German woman in neo-Nazi group convicted in 10 race-based killings
Beate Zschaepe, accomplices of self-styled NSU operated under the radar for years
A German court on Wednesday found the main defendant in a high-profile neo-Nazi trial guilty over the killing of 10 people, most of them migrants gunned down between 2000 and 2007 in a case that shocked Germany and prompted accusations of institutional racism in the country's security agencies.
Judges sentenced Beate Zschaepe to life in prison for murder, membership of a terrorist organization, bomb attacks that injured dozens and several lesser crimes, including a string of robberies. Four men were found guilty of supporting the group in various ways and sentenced to prison terms of between 2½ and 10 years.
Judge Manfred Goetzl told a packed Munich courtroom that Zschaepe's guilt weighed particularly heavily, meaning she is likely to serve at least a 15-year sentence. Her lawyers plan to appeal the verdict.
The 43-year-old showed no emotion as Goetzl read out her sentence. A number of far-right activists clapped when one of the co-accused, Andre Eminger, received a lower sentence than expected.
Zschaepe was arrested in 2011, shortly after her two accomplices were found dead in an apparent murder-suicide. Together with the men, Uwe Mundlos and Uwe Boehnhardt, she had formed the National Socialist Underground, a group that pursued an ideology of white racial supremacy by targeting migrants, mostly of Turkish origin.
The victims had no connection to each other than origin and it's still unclear how they were selected by the group.
Five of the 10 murders took place in Bavaria, the most violent attacks of their kind in Germany since the far-left Red Army Faction's two-decade killing spree that ended in 1991 and left at least 34 dead.
Goetzl said the trio agreed in late 1998 to kill people "for anti-Semitic or other racist motivations" in order to intimidate ethnic minorities and portray the state as impotent.
They planned to wait until they had committed a series of killings before revealing their responsibility, in order to increase the public impact of their crimes.
Goetzl's said Zschaepe's contribution was "essential for carrying out the robberies and attacks," which couldn't have happened without her.
Known by its acronym NSU, the group evaded arrest for almost 14 years, thanks to a network of supporters and repeated mistakes by German security agencies.

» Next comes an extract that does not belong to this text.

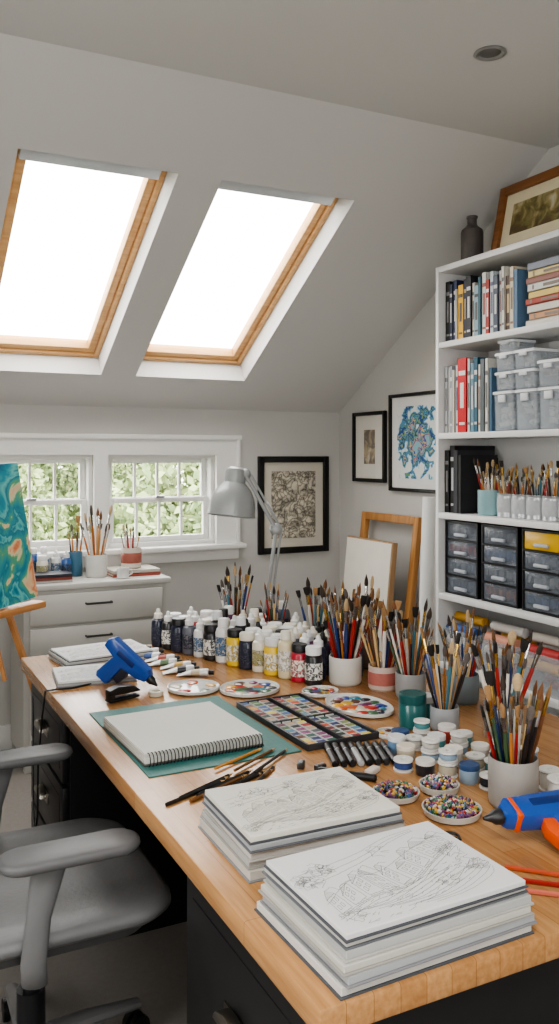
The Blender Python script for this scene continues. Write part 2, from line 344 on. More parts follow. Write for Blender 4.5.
def pot(x,y,z,r,h,style,label,n,L,group,simple=False,cat='pot',name='brush_pot',fat=1.,spread=.92,base=.42):
    OCC.append((x,y,r))
    e=emp(name,(x,y,z),(0,0,R.uniform(0,6)),label,cat)
    t=.003
    if style[0]=='ceramic':
        g=G(); g.lathe([(r*.86,0),(r*.95,.004),(r,.012),(r,h-.004),(r-.001,h),(r-t,h),(r-t,.012),(r*.8,.008),(0.0,.008)],32,cap=True); g.obj('vessel',mat(style[1],.45,var=.08,scale=25),e)
    elif style[0]=='banded':
        g=G(); g.lathe([(r*.9,0),(r,.006),(r,h),(r-t,h),(r-t,.01),(0,.008)],32); g.obj('vessel',mat(style[1],.5,var=.08),e)
        g=G(); g.lathe([(r+.0006,h*.25),(r+.0012,h*.26),(r+.0012,h*.75),(r+.0006,h*.76)],32,cap=False); g.obj('painted_band',mat(style[2],.5,var=.3,scale=40),e)
    elif style[0]=='tin':
        pr=[(r*.98,0),(r,.003)]
        for k in range(7): zz=.01+(h-.02)*k/6; pr+=[(r,zz-.001),(r-.0012,zz+.002)]
        pr+=[(r+.001,h-.002),(r+.001,h),(r-t,h),(r-t,.008),(0,.006)]
        g=G(); g.lathe(pr,32); g.obj('vessel',mat(style[1],.3,style[2],var=.05),e)
        g=G(); g.lathe([(r+.0004,h*.2),(r+.001,h*.2+.001),(r+.001,h*.8),(r+.0004,h*.8+.001)],32,cap=False); g.obj('paper_label',mat(style[3],.7,var=.15,scale=60),e)
    zb=z+.012
    for i in range(n):
        rr=math.sqrt((i+.6)/n); a=i*2.39996+R.uniform(-.12,.12)
        r0=base*(r-t-.003)*rr; r1=spread*(r-t-.004)*rr*R.uniform(.92,1.)
        p0=Vector((x+r0*math.cos(a),y+r0*math.sin(a),zb)); p1=Vector((x+r1*math.cos(a),y+r1*math.sin(a),z+h))
        brush_at(p0,p1-p0,L*R.uniform(.72,1.12),group,simple,fat=fat)
    return e
z=DZ
P=[ (1.3625,2.27,.05,.085,('ceramic',(.80,.79,.76)),'off-white glazed ceramic pot crowded with brushes',22,.265),
    (1.43,2.165,.043,.072,('banded',(.80,.72,.68),(.70,.42,.38)),'pinkish ceramic pot with red band full of brushes',15,.24),
    (1.455,2.058,.044,.072,('ceramic',(.60,.60,.60)),'grey ceramic pot full of brushes',17,.25),
    (1.36,1.775,.037,.06,('ceramic',(.62,.63,.64)),'small grey stoneware pot holding long brushes',14,.23),
    (1.188,1.3285,.049,.098,('ceramic',(.60,.585,.565)),'large grey-beige stoneware crock packed with brushes',25,.23),
    (1.456,1.665,.047,.082,('tin',(.75,.75,.75),.8,(.62,.60,.56)),'metal tin with paper label full of brushes',19,.24),
    (1.383,2.80,.043,.09,('banded',(.85,.80,.72),(.62,.30,.24)),'patterned cream pot with wide brushes',12,.22),
    (1.475,2.66,.04,.085,('tin',(.78,.78,.78),.8,(.80,.75,.6)),'ribbed metal tin holding wooden brushes',12,.235),
    (1.56,1.95,.044,.08,('ceramic',(.42,.46,.48)),'blue-grey ceramic pot full of long brushes',18,.23),
    (1.53,2.42,.046,.095,('ceramic',(.40,.36,.33)),'dark brown ceramic pot full of brushes',18,.265),
    (1.50,2.53,.038,.09,('banded',(.86,.84,.8),(.3,.45,.55)),'white pot with blue band holding brushes',12,.245),
    (1.30,2.965,.047,.10,('banded',(.66,.38,.30),(.76,.50,.38)),'terracotta coloured pot full of brushes by the lamp',18,.26),
]
for i,q in enumerate(P): pot(q[0],q[1],z,*q[2:7],q[7],group='brushes standing in pots on the worktop',spread=1.0,base=.36)
def lidded_jar(x,y,z,r,h,cb,cl,label,group=None,name='paint_jar',cat='jar',reg=True):
    if reg: OCC.append((x,y,r))
    e=emp(name,(x,y,z),(0,0,R.uniform(0,6)),label,cat,group)
    g=G(); g.lathe([(r*.9,0),(r*.98,.003),(r*.98,h*.68),(r*.9,h*.74)],24); g.obj('body',mat(cb,.3,coat=.3),e)
    g=G(); pr=[(r*.96,h*.72),(r,h*.73)]; pr+=[(r,h*.97),(r*.95,h),(r*.7,h),(r*.68,h*.985),(0,h*.985)]; g.lathe(pr,28); g.obj('lid',mat(cl,.35),e)
    return e
lidded_jar(1.30,1.83,z,.036,.087,(.13,.38,.38),(.10,.32,.32),'teal plastic paint jar with screw lid beside brush pots')
lidded_jar(1.375,1.88,z,.028,.06,(.16,.42,.41),(.80,.80,.79),'small teal jar with white lid beside brush pots')
def spool(x,y,r,h,c,label,zz=0.,group='thread spools on the worktop'):
    OCC.append((x,y,r)); e=emp('thread_spool',(x,y,z+zz),label=label,cat='spool',group=group)
    g=G(); g.lathe([(r*.97,0),(r,.001),(r,.0045),(r*.55,.006),(r*.55,h-.006),(r,h-.0045),(r,h-.001),(r*.97,h),(r*.3,h),(r*.25,h-.01),(0,h-.01)],28); g.obj('bobbin',mat((.84,.83,.81),.4),e)
    g=G(); g.lathe([(r*.56,.0062),(r*.88,.007),(r*.92,h*.5),(r*.88,h-.007),(r*.56,h-.0062)],24,cap=False); g.obj('thread',mat(c,.8,bump=.5,scale=90),e)
SJ=[(1.1015,1.5855),(1.130,1.543),(1.168,1.513),(1.189,1.466),(1.205,1.420),(1.147,1.64),(1.19,1.605),(1.225,1.565),(1.25,1.52),(1.198,1.737),(1.205,1.69),(1.245,1.655),(1.275,1.61),(1.303,1.568),(1.265,1.475),(1.31,1.70),(1.25,1.722),(1.325,1.655),(1.32,1.522),(1.155,1.69)]
SC=[((.20,.28,.48),(.86,.85,.83)),((.42,.54,.66),(.84,.84,.84)),((.76,.75,.72),(.88,.86,.82)),((.14,.15,.18),(.82,.81,.78)),((.80,.78,.74),(.86,.85,.82)),((.30,.52,.54),(.84,.84,.84)),((.72,.68,.60),(.84,.80,.74)),((.58,.52,.64),(.86,.86,.86)),((.62,.24,.20),(.86,.84,.82)),((.55,.64,.72),(.20,.3,.46))]
SN=['blue','light blue','white','black','off-white','teal','beige','lilac','red','pale blue']
for i,(x,y) in enumerate(SJ):
    k=(i*3+i//4)%10; r=.0222*[1,.95,.98][i%3]
    if i%2==0:
        h=.026+(i%3)*.003; spool(x,y,r,h,SC[k][0],'white-ended spool wound with %s thread'%SN[k])
        if i in (2,6,12,16,18): spool(x+.001,y,r*.95,.024,SC[(k+3)%10][0],'white-ended spool of %s thread stacked on another'%SN[(k+3)%10],h+.0003)
    else: lidded_jar(x,y,z,r,.030+(i%4)*.003,SC[k][0],SC[k][1],'small round pot of %s craft paint with lid'%SN[k],'small craft paint pots')
def bead_dish(x,y,r,h,n,seed,label):
    OCC.append((x,y,r)); e=emp('bead_dish',(x,y,z),label=label,cat='bowl')
    g=G(); g.lathe([(r*.75,0),(r*.93,.004),(r,h),(r-.003,h),(r*.88,.007),(0,.006)],32); g.obj('dish',mat((.78,.77,.74),.3,coat=.4),e)
    rr=random.Random(seed); cols=[(.62,.18,.18),(.20,.32,.50),(.75,.60,.25),(.75,.74,.7),(.22,.40,.30),(.45,.28,.42),(.15,.15,.17)]
    g=G()
    for k in range(n):
        a=rr.uniform(0,6.28);q=math.sqrt(rr.random())*(r-.008); g.mi=rr.randrange(7)
        top=(h-.001)+.010*(1-(q/r)**2)
        g.sphere((q*math.cos(a),q*math.sin(a),max(.011,top-rr.choice([0,0,.004,.008]))),rr.choice([.0036,.0044,.0052]),1)
    o=g.obj('beads',[mat(c,.25,coat=.3) for c in cols],None,(x,y,z)); tag(o,'heap of mixed coloured beads in a dish','beads',kind='stuff')
bead_dish(1.000,1.465,.048,.015,330,1,'shallow white dish holding coloured beads')
bead_dish(1.099,1.452,.042,.017,270,2,'small white dish of blue and red beads')
bead_dish(1.048,1.345,.058,.016,520,3,'wide shallow white dish holding coloured beads')
spool(1.272,1.285,.027,.055,(.84,.83,.81),'large white thread spool beside brush crock')
spool(1.31,1.355,.022,.045,(.8,.79,.75),'white thread spool behind the brush crock')
spool(1.262,1.385,.02,.035,(.3,.45,.6),'blue thread spool behind the brush crock')
spool(1.35,1.46,.022,.05,(.55,.62,.70),'pale blue thread spool behind the paint pots')
# ---------------------------------------------------------------- paint bottles
BCOL=[((.86,.86,.85),'white'),((.90,.76,.20),'yellow'),((.13,.15,.24),'navy'),((.70,.16,.24),'crimson'),((.84,.84,.80),'white'),((.34,.38,.28),'olive'),((.85,.80,.66),'ivory'),((.35,.36,.40),'grey'),((.88,.86,.80),'white'),((.46,.28,.42),'plum'),((.16,.34,.58),'blue'),((.82,.46,.16),'orange'),((.12,.12,.13),'black')]
CAPC=[((.90,.90,.89),'white'),((.08,.08,.09),'black'),((.88,.86,.80),'ivory'),((.84,.84,.84),'white'),((.90,.88,.84),'white')]
BM={}
def bottle(x,y,z,ci,ki,shape,s=1.,group='paint bottles on the worktop',lab=1,reg=True):
    c,cn=BCOL[ci]; k,kn=CAPC[ki]
    e=emp('paint_bottle',(x,y,z),(0,0,R.uniform(0,6)),'%s %s plastic paint bottle with %s cap'%(['slim','squat','tall'][shape],cn,kn),'paint bottle',group); e.scale=(s,s,s)
    key=(shape,ci)
    if ('b',)+key not in BM:
        g=G()
        if shape==0: g.lathe([(.020,0),(.0225,.003),(.0225,.078),(.020,.087),(.012,.093),(.011,.097)],20)
        elif shape==1: g.lathe([(.0235,0),(.026,.003),(.026,.076),(.023,.084),(.018,.088)],24)
        else: g.lathe([(.021,0),(.024,.004),(.024,.095),(.021,.106),(.012,.114),(.012,.118)],20)
        BM[('b',)+key]=g.mesh('body',mat(c,.35,coat=.3))
        g=G(); r,a,b={0:(.0227,.018,.064),1:(.0262,.016,.064),2:(.0242,.022,.082)}[shape]
        g.lathe([(r-.0005,a),(r+.0003,a+.0005),(r+.0003,b),(r-.0005,b+.0005)],20,cap=False)
        lc=[(.88,.88,.86),(.16,.18,.24),c][ci%3]
        if ci in (1,3): lc=(.90,.89,.84)
        if ci in (0,8): lc=[(.30,.42,.55),(.62,.60,.40)][ci//8]
        BM[('l',)+key]=g.mesh('label_band',artmat([(0,lc),(.46,tuple(v*.7 for v in lc)),(.50,tuple(min(1,v*.6+.2) for v in c)),(.56,lc)],60,1,2))
    ck=('c',shape,ki)
    if ck not in BM:
        g=G()
        if shape==0: g.lathe([(.0135,.092),(.0145,.093),(.014,.108),(.008,.112),(.006,.122),(.004,.124),(0,.124)],16)
        elif shape==1: g.lathe([(.0225,.086),(.0235,.087),(.0235,.106),(.0215,.109),(0,.109)],24)
        else: g.lathe([(.0155,.112),(.0165,.113),(.0155,.136),(.014,.139),(0,.139)],18)
        BM[ck]=g.mesh('cap',mat(k,.4))
    ob('body',BM[('b',)+key],e); ob('label_band',BM[('l',)+key],e); ob('cap',BM[ck],e)
    if reg: OCC.append((x,y,.026*s))
def free(x,y,r): return all((x-a)**2+(y-b)**2>(r+c+.0008)**2 for a,b,c in OCC)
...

Anti-migrant sentiment that underpinned the group's ideology was particularly strong in eastern Germany during the early 1990s, when Mundlos, Boehnhardt and Zschaepe were in their late teens and early 20s. The period saw a string of attacks against migrants and the rise of far-right parties.
Anti-racism campaigners have drawn parallels between that period and the violence directed toward asylum seekers in Germany in recent years, which has seen the emergence of the far-right Alternative for Germany party.
The case against Zschaepe hinged heavily on the question of whether judges would hold her equally as culpable for the killings as her two dead accomplices, even though there was no evidence she had been physically present during the attacks.
Her lawyers sought to portray Zschaepe as a naive woman who played no active role in the killings, bomb attacks and bank robberies committed by Mundlos and Boehnhardt. Zschaepe rarely spoke during the five-year trial, refusing to answer questions from lawyers representing the victims' families. Toward the end, she expressed regret for the families' loss and described herself as "morally guilty" but urged the court not to convict her "for something that I neither wanted nor did."
The NSU case has already become a firm part of German popular culture, serving as the basis for books, a Golden Globe-winning film and a Netflix series.
Still, Barbara John, the government's ombudswoman for the victims' families, said many in Germany don't want to know the details of the case.
"That's true, too, for immigrants who want to protect themselves psychologically from the knowledge that they live in a country which couldn't protect them," she told The Associated Press.
Police slow to connect the cases
Speaking ahead of the verdict, John said the trial could help send a signal not just to far-right extremists, but also to the country's security agencies, which for years failed to consider a possible far-right motive in the 10 killings and two bomb attacks that took place across the country. Instead, police focused on whether the victims had ties to organized crime — a line of investigation for which there was never any evidence.
German Interior Minister Horst Seehofer welcomed the verdict and said "the crimes should be a lesson and a task for us to fight far right extremism in Germany with all means needed, preventively and repressively, in the future as well."
Families of the victims said Tuesday that the suspicion directed toward their loved ones shook their faith in the German justice system.
"The investigation went in the wrong direction, not due to the failure of individuals, but due to institutional racism," said Alexander Hoffmann, a lawyer representing victims of a 2004 bomb attack in Cologne.
He urged federal prosecutors to continue investigating the NSU's wider network of supporters, believed to be much broader than the four men on trial with Zschaepe.
John said there are encouraging signs that police and intelligence agencies are beginning to listen to minorities and make an effort to recruit them, ending the long-maintained illusion that Germany isn't a country of immigrants.
"One big question remains: Do we in Germany really want to know why and how the NSU murders occurred?" she said. "If that were the case, the work of politicians and civil society needs to continue."